The lyrics? Well, that's where some might have problems. After all, the never knowingly understated Helen Razer once described the great communicator’s poetry as "somewhere in between a particularly hormonal e.e. cummings and the smell of sick". And she liked the man.



However, the scary thing about the album for many people may be that with the most egregiously misogynist examples of the oeuvre left out, some of these poems/lyrics sound just fine. "You might be surprised to hear that a few people have listened to the album and have commented on the lyrics, saying, well, he can write a lyric can't he," says Hamilton.


The John Laws Experience started a few years ago when on a trip in United States, Glass found a copy of Love Is An Expensive Way To Die, a collection of scribblings by the man who in the early 1970s was apparently the highest selling poet in Australia as well as being a radio and occasional TV star.


Maybe it was the shock of finding the book somewhere other than a Shell restaurant on the Hume Highway or a surfeit of high sugar drinks, but Glass began to see some of these poems as lyrics, their rhythm more suited to singing than reading. Like a sore he couldn’t stop picking at, the idea wouldn’t let Glass go and he enlisted his friend Hamilton.
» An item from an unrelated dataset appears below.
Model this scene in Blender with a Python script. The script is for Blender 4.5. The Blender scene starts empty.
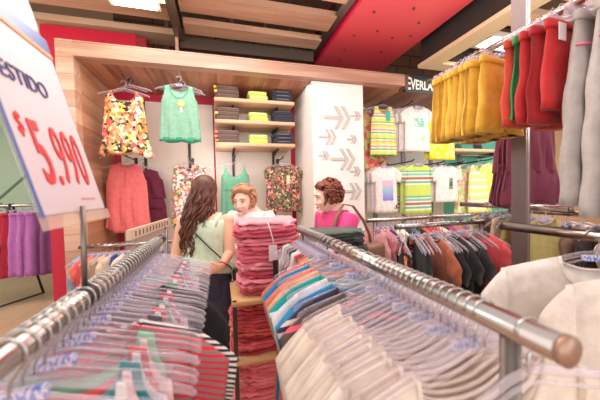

"It was Keith's idea originally and I wasn't particularly sold on it, I thought he was nuts," explains Hamilton. "But he sent me some demos he had done and I thought, hmm, at worst we could have a bit of fun with this. But the more I got into it with him the more I thought it would make a good project and more than a bit of fun."


The musical choices were driven by the origins of the poems in the late 1960s and early ‘70s, so there's some psychedelia and even hints of hard rock in there but not surprisingly, the most common style is country and country rock. After all Laws recorded a number of country albums himself, "singing" over backing from local musicians (in one of those strange quirks of fate, one of those was a young Mick Hamilton who happily admits that "I was trucking with John back in those days") and legend has it that every long-haul truck driver had at least one John Laws cassette in the cabin.


More of the waxing poetical works of Mr John Laws. You can feel the heat emanating can't you?
More of the waxing poetical works of Mr John Laws. You can feel the heat emanating can't you?

In any case, lines such as this from You’re Too Late, "Your daddy bought you this and that/a poodle dog, a Siamese cat/vintage wine, fillet steak/But he could not buy you heartbreak/that's bad", or the tale of loveless motel sex, Box Of Loneliness (With A John), seem tailor-made for country music don’t you think?


Had there been any concern about Laws not liking what they were doing?


"In a strange way we were almost hoping he wouldn't like it. We thought that might garner us some attention we wouldn't get otherwise,” Hamilton laughs. “But he hasn't said anything.”

When approached by the Herald, a spokeswoman for Mr Laws said he had no comment to make.


One thing Laws couldn't object to is the surprising respect shown his words. This is neither a parody album nor a comedy record. If it had been, the joke would have worn thin within a couple of songs instead of sounding like a perfectly good retro/country rock album.


"I think the more we got into it, the more we forgot it was John Laws and we were trying to lovingly recreate some music vaguely of the time," says Hamilton, who admits there may well be some strains of Stockholm Syndrome for the two men after living with the pick of 80 to 100 Laws poems so intensely.


Now though, having started at the very top of Australian poetry, it may be difficult for the men to repeat with lesser lights like Les Murray or Judith Wright.


"It's crossed our minds,” admits Hamilton. “I did suggest we could do the Max Walker Experience."


Oh, yes, How To Hypnotise Chooks. Now that is genius.


The world awaits the next transformation from mere words to more music.
The world awaits the next transformation from mere words to more music.